* [AIM OF THE TASK]: Please restate, exactly as written, the lines running from the beginning of the material through the line that has "B().box(p, sz, bev=.01).out('junction_box', m_pvc, cd)" in it.

* [RECORDS FOR PROCESSING]:

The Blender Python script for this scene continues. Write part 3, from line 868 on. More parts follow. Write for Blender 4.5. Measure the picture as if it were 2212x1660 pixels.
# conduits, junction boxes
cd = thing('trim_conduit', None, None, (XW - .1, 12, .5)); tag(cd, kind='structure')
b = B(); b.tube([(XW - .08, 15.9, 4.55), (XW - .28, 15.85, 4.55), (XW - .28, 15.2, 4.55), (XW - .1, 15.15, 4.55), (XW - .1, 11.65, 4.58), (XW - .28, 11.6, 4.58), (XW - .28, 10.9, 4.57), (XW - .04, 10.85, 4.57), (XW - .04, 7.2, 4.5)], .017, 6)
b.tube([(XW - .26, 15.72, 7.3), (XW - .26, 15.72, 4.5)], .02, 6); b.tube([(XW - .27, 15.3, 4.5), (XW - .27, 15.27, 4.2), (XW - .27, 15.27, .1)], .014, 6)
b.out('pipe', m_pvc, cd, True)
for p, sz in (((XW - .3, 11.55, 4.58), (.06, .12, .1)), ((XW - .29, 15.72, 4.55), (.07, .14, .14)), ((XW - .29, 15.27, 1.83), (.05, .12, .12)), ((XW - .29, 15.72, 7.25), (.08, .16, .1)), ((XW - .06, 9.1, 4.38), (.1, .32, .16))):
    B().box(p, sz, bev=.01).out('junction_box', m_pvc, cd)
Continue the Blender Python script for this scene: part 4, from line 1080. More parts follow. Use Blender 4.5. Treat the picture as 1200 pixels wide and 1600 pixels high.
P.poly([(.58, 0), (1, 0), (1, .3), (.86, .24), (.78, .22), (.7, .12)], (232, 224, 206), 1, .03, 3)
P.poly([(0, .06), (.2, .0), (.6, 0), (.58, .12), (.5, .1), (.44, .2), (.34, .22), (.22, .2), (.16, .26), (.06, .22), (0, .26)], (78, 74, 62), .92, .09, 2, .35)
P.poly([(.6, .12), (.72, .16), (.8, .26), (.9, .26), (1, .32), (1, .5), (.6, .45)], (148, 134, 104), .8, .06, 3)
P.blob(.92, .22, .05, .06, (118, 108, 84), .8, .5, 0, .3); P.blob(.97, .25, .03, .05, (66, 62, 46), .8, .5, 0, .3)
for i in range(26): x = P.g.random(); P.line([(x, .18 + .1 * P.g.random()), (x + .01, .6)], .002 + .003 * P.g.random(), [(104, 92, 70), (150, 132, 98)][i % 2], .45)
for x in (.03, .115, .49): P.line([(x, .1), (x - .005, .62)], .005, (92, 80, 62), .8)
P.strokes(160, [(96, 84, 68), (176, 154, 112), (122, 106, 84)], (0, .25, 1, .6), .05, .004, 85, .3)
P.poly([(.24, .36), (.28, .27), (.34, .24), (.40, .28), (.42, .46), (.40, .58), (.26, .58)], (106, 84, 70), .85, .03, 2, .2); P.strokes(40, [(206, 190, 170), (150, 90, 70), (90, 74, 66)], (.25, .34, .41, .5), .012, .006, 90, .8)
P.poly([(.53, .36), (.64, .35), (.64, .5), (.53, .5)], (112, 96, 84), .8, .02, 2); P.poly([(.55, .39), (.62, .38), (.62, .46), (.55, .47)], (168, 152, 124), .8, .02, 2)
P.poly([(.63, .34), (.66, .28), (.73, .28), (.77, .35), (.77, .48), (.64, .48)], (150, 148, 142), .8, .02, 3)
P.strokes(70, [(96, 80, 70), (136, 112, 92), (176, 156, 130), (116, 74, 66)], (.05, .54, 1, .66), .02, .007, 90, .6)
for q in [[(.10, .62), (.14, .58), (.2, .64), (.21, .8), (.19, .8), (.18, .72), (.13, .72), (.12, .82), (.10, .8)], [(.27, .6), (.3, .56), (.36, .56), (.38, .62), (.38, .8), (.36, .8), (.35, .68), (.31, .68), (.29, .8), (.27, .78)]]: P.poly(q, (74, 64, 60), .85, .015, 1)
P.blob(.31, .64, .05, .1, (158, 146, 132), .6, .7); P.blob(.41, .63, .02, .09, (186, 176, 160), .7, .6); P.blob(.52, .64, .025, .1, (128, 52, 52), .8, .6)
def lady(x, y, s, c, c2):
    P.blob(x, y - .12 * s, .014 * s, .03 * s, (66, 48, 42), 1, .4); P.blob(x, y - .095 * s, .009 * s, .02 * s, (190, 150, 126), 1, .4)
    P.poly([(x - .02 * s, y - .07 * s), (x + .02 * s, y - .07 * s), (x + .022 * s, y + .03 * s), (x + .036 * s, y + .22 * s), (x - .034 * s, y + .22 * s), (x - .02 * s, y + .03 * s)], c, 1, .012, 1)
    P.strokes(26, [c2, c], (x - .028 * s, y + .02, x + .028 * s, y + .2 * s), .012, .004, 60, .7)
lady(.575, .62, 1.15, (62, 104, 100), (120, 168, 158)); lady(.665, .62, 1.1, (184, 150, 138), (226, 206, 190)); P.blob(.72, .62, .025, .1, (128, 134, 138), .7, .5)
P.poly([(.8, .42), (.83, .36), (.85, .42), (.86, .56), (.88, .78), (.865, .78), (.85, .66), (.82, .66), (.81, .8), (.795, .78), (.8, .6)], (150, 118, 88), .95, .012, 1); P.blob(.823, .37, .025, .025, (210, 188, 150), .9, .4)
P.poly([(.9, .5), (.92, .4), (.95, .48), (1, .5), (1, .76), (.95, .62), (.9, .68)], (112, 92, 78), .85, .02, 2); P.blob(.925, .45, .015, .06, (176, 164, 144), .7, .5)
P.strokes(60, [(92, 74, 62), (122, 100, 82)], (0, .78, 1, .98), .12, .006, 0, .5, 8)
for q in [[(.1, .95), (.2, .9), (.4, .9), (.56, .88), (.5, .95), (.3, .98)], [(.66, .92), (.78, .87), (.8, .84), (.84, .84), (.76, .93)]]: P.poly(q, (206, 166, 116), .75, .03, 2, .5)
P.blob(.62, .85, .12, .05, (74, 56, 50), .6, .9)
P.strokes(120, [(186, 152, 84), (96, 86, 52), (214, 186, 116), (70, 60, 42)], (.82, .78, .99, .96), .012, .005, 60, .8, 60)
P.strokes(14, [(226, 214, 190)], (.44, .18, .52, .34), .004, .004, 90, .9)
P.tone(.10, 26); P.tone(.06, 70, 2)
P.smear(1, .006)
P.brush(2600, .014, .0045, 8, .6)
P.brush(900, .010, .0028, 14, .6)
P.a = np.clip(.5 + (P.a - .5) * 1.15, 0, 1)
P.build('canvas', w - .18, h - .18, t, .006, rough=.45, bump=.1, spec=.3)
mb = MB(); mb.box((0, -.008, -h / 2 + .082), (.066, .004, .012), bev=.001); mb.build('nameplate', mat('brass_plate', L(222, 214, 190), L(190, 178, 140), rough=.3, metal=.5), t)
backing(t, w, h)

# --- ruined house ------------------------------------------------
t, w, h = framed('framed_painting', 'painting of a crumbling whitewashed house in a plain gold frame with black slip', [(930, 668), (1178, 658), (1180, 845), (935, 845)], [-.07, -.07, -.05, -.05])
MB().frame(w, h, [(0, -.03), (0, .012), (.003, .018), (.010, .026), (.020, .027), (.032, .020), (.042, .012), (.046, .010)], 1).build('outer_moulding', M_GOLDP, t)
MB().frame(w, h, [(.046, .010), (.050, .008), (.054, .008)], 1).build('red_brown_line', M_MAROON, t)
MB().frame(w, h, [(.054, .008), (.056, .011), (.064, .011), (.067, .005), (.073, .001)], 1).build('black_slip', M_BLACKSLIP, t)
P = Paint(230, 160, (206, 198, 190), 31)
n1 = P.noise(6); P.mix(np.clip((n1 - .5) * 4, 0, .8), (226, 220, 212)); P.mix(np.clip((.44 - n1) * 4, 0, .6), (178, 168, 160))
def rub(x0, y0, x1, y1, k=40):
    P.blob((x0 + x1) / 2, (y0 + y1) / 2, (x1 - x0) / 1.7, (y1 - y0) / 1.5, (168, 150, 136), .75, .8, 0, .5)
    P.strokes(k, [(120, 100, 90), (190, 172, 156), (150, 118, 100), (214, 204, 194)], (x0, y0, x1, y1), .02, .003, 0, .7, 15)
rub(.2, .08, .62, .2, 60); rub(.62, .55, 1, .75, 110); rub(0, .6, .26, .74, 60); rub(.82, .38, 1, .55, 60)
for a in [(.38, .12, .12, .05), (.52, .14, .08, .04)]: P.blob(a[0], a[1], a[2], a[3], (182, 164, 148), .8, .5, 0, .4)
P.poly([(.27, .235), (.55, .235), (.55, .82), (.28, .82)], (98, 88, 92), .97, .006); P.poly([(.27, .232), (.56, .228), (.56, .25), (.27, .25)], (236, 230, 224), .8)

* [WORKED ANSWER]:
The Blender Python script for this scene continues. Write part 3, from line 868 on. More parts follow. Write for Blender 4.5. Measure the picture as if it were 2212x1660 pixels.
# conduits, junction boxes
cd = thing('trim_conduit', None, None, (XW - .1, 12, .5)); tag(cd, kind='structure')
b = B(); b.tube([(XW - .08, 15.9, 4.55), (XW - .28, 15.85, 4.55), (XW - .28, 15.2, 4.55), (XW - .1, 15.15, 4.55), (XW - .1, 11.65, 4.58), (XW - .28, 11.6, 4.58), (XW - .28, 10.9, 4.57), (XW - .04, 10.85, 4.57), (XW - .04, 7.2, 4.5)], .017, 6)
b.tube([(XW - .26, 15.72, 7.3), (XW - .26, 15.72, 4.5)], .02, 6); b.tube([(XW - .27, 15.3, 4.5), (XW - .27, 15.27, 4.2), (XW - .27, 15.27, .1)], .014, 6)
b.out('pipe', m_pvc, cd, True)
for p, sz in (((XW - .3, 11.55, 4.58), (.06, .12, .1)), ((XW - .29, 15.72, 4.55), (.07, .14, .14)), ((XW - .29, 15.27, 1.83), (.05, .12, .12)), ((XW - .29, 15.72, 7.25), (.08, .16, .1)), ((XW - .06, 9.1, 4.38), (.1, .32, .16))):
    B().box(p, sz, bev=.01).out('junction_box', m_pvc, cd)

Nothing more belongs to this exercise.